05 abril 2013

Estados de ánimo




Mierda, por tener que soportar la cruz de no saber manejar discursos ligeros y andar siempre embarrado en apestosas profundidades a pesar de que tengo bien claro de que nunca desentrañaré nada. Me acosa la primavera por todos los poros del cuerpo y su calorcillo me revivifica, pero como buen pesimista, desconfío de las alegrías poco razonables que las tengo bajo sospecha de trampa saducea. Así que sin comerlo ni beberlo dispongo que al mundo entero nos toque bailar bajo el son que nos dicta un oportuno o inoportuno estado de ánimo. Observo, por la insoslayable necesidad que tengo de que las cosas tengan sentido, de la manera en que influyen la voluntad o las circunstancias en mi estado de ánimo actual y valoro que es lo mejor: si abandonarme a su influjo o luchar para enmendarlo. En el fondo lo que quiero es tener al alcance de la mano la posibilidad de modificar su decisiva intromisión en mi frágil equilibrio y por lo tanto salvaguardar por todos los medios mi tranquilidad. Que esta es la otra, que ya me gustaría que los estados ideales que soñamos alcanzar se mantuviera quietos y pudiera apresarlos como cuando abrazo con empeño de fundirme para siempre con lo abrazado.

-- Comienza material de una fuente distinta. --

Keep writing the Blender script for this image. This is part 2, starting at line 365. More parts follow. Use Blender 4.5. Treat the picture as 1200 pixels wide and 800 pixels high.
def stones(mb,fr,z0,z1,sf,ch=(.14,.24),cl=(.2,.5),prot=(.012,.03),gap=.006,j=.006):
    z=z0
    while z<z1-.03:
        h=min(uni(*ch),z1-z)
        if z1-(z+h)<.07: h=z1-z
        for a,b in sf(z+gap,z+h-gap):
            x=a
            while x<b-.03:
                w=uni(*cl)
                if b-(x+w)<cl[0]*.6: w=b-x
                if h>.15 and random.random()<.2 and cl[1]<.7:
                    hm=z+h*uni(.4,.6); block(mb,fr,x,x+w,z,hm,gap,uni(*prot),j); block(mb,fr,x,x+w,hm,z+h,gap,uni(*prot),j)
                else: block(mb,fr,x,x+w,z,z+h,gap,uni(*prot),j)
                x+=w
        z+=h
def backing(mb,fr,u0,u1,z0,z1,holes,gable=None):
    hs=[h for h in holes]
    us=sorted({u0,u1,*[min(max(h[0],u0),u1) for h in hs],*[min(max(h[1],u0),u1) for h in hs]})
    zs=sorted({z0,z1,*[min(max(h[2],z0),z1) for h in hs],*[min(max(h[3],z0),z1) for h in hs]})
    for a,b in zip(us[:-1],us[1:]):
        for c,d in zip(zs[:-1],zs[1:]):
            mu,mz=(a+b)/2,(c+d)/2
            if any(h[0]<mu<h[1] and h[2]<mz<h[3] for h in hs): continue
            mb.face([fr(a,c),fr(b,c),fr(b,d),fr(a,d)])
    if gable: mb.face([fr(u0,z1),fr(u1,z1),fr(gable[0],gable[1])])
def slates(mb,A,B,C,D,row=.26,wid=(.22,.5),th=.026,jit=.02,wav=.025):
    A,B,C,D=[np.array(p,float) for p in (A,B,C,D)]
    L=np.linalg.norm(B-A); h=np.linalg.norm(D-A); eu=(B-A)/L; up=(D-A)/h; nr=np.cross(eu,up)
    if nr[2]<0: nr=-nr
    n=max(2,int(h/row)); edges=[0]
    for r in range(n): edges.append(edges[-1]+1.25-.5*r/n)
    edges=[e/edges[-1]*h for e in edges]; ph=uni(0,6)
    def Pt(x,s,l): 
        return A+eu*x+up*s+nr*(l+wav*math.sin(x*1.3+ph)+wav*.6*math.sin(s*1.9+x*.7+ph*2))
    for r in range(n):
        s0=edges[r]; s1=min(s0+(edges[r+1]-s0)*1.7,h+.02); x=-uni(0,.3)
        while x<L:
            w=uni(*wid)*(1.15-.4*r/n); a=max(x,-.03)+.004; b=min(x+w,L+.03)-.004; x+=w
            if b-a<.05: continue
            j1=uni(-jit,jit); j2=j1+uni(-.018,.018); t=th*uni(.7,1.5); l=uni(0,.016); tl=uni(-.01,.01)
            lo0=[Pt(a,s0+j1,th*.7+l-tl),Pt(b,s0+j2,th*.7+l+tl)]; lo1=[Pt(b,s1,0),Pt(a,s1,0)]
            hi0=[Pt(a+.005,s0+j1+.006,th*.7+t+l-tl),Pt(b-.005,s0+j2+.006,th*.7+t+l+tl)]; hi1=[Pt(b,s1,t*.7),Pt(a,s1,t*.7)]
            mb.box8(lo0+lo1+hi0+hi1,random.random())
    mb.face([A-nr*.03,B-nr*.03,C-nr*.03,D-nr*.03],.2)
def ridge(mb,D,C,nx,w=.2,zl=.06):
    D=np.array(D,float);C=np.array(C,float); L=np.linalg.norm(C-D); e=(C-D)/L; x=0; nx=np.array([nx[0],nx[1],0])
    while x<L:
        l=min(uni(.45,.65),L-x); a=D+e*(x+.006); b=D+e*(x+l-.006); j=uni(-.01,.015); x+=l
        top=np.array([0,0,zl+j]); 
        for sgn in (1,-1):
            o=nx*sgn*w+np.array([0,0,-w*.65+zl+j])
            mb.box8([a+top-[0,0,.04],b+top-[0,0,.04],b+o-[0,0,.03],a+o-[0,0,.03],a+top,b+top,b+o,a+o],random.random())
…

Nada para quieto y en contrapartida sostengo ficciones de puntos fijos, fantaseo con la inmovilidad. Me gusta pensar que puedo ponerme en estado contemplativo, estático, como una piedra que aguanta impertérrita todos los embates del tiempo. Llegar a considerar que una vez malgastado el crédito que una insólita energía insufla en el ánimo joven, lo mejor es aceptar con resignación lo que abrupto llega y sin consideración se va.

No creo que podamos modificar substancialmente el sobrellevado estado de ánimo porqué desconocemos la mayoría de las circunstancias que lo urden, que como el amor, hoy te quiero eternamente y una mañana inexplicablemente te aborrezco de toda la vida, contradicciones que nos obligan a tejer un sinfín de argumentos absurdos ante los desvaríos en los que constantemente caemos. La cuestión es que, dado el poco poder de decisión que intuyo tengo y quizás por esto, el papel de espectador pasivo me seduce. Gusto pensar que puedo encarar la actividad ordinaria como si fuera actor de lo que el destino me propicia, intentando, esto si, en la morralla que sirve de relleno a los dramas principales, o sea casi todo el tiempo, que la interpretación no se aparte demasiado del orden establecido, que uno tampoco tiene interés que lo tomen por loco. Este sistema permite actuar y al mismo tiempo contemplar, con más o menos interés el desarrollo de la representación. Como tengo un determinado carácter mis actuaciones resultan del todo previsibles, dependiendo siempre de las miles de circunstancias que constantemente confluyen en cada acto y que cuando vienen a resultarme demasiado empalagosas, como de rebote, me ataca la imperiosa necesidad de saltarme el guión. Esto, no suele gustar a los replicantes ordinarios que suele incomodarles bastante perder hilos y referencias. Los estados de ánimo tienen estas cosas, te dan energía para cometer incontrolables excesos o te la quitan y luego no puedes con tu alma, castigado al limbo de los monosílabos o condenado en el infierno del silencio. Las sobreactuaciones, por otra parte, pueden provocar pequeños tsunamis domésticos por lo que, en general, pasadas las momentáneas euforias que provocan los ánimos excitados, es preferible quedarse corto en cortar rollos para no tener que cargar luego con las engorrosas explicaciones con que se gravan los descarríos. Y claro, cuando sin ton ni son meas fuera de tiesto, el incordio se vuelve previsible y sus rarezas entran a formar parte de la actuación ordinaria. Etiquetado de tío raro, ya nunca más serás tomado en serio aunque lo que digas sea lo más coherente que se pueda oír en este disparatado mundo donde nos peleamos.

Una vez aprendido y consolidado el teatral camino de actor espectador es cuando, si te atreves, puedes dedicarte a contemplar los extraños movimientos de tu estado de ánimo sin la acuciante necesidad de intervenir, como quien sigue la pulsión de un corazón auscultándolo para valorar causas y efectos en laboratorio, aunque esto no evite que retumbe con insoslayable insistencia cada uno de sus imprevisibles ecos.

Mi vida, un compulsivo estado de ánimo que intermitentemente impulsa o retrae mi actividad, un pálpito que deja su huella en cada acción en la que intervengo como muestra inapelable de su fuerza hipnótica, porqué decidí, también sin comerlo ni beberlo, que si algo o alguien tiene la capacidad de poder asumir y propagar estados de ánimo son las obras de arte, en un plis-plas sus efectos te pueden dejar nuevo o como una piltrafa, o sea y cerrando el círculo, hecho una mierda.